Denmark’s Hans Christian Andersen was a master fairytale teller. Hans Christian Andersen was born in the slums of Odense, a port city of Denmark on 2 April 1804. His father was a cobbler and his mother worked as a washerwoman. Andersen received very little education, but his fascination with fairy tales inspired him to compose his own stories and arrange puppet shows on a theatre his father taught him to build and manage. However, Andersen did not have a happy childhood.
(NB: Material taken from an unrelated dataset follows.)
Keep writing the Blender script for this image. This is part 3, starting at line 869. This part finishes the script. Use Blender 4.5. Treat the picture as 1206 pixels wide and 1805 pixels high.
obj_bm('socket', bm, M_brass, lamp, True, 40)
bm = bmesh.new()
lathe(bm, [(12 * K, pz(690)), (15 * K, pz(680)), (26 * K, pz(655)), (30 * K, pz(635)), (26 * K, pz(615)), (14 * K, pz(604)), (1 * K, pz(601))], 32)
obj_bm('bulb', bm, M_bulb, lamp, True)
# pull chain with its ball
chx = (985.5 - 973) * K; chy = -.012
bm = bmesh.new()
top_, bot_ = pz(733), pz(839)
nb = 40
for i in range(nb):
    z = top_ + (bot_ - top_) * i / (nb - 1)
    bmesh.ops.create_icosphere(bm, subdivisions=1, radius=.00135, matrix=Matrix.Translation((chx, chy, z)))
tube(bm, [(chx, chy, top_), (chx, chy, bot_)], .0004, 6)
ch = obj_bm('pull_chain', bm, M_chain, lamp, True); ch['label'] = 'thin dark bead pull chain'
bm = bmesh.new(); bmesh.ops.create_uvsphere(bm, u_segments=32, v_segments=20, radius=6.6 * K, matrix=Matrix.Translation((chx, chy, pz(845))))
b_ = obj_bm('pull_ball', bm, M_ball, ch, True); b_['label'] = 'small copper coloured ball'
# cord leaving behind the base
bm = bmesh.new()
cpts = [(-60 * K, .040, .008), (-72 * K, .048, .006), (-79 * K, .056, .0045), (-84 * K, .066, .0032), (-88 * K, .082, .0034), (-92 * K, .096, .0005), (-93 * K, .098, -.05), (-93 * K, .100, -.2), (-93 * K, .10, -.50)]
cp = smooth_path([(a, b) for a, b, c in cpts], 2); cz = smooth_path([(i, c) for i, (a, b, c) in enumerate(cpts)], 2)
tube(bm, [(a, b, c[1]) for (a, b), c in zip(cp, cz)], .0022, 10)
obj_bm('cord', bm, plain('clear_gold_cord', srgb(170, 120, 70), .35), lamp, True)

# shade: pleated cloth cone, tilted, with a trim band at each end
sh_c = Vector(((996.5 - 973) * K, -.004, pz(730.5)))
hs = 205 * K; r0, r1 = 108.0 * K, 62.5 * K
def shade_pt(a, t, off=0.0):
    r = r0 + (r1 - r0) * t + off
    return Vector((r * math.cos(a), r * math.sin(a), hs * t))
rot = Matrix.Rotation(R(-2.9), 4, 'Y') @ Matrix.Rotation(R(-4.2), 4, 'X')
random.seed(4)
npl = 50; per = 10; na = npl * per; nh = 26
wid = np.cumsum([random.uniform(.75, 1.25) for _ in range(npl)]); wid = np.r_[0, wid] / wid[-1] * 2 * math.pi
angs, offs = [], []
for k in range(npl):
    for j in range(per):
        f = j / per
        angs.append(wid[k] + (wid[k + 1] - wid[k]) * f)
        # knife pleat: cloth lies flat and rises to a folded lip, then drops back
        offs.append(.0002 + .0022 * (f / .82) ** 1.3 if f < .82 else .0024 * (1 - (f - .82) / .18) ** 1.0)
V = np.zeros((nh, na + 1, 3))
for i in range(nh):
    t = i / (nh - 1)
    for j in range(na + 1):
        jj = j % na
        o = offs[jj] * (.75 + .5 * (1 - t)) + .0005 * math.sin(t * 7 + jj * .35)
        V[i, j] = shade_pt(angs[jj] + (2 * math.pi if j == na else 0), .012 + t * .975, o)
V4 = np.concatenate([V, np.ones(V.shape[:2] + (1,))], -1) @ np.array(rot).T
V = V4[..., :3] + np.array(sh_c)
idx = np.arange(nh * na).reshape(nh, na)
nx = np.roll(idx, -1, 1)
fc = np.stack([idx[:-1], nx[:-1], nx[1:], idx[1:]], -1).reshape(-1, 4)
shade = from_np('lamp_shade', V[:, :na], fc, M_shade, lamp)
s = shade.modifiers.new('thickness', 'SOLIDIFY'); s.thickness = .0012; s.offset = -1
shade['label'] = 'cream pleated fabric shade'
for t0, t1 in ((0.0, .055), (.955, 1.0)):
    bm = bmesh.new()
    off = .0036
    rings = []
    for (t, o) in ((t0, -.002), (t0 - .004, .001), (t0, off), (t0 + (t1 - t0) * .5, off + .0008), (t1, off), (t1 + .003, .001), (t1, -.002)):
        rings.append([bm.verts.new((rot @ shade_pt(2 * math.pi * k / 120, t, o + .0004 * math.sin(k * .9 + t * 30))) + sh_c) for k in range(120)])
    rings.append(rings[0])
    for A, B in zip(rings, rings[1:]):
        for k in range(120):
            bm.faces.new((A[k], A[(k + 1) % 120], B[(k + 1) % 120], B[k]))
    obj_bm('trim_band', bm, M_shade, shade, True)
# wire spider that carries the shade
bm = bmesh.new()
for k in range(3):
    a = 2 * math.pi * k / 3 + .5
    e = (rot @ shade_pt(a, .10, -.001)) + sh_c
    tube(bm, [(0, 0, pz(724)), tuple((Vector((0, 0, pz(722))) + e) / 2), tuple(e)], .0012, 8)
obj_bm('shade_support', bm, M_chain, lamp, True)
When he was 17, Chancellor Jonas Collin, a director as the Royal Theatre, discovered Andersen. Collin procured money from the king for Andersen’s education. In 1828, Andersen passed the entrance examinations to the University of Copenhagen. In 1835, Andersen published Fairy Tales for Children, which contained four short stories. He eventually wrote 168 fairy tales. Among Andersen’s best-known fairy tales are The Emperor’s New Clothes, The Ugly Duckling, The Tinderbox, Little Claus and Big Claus, Princess and the Pea, The Snow Queen, The Little Mermaid, The Nightingale, The Story of a Mother and The Swineherd.

Hans Andersen died on 4 August, 1875. Denmark’s people always celebrate his birthday with a party called “Odin Story Day”. The Andersen home in Odin is now a museum, and thousands of people visit it every year.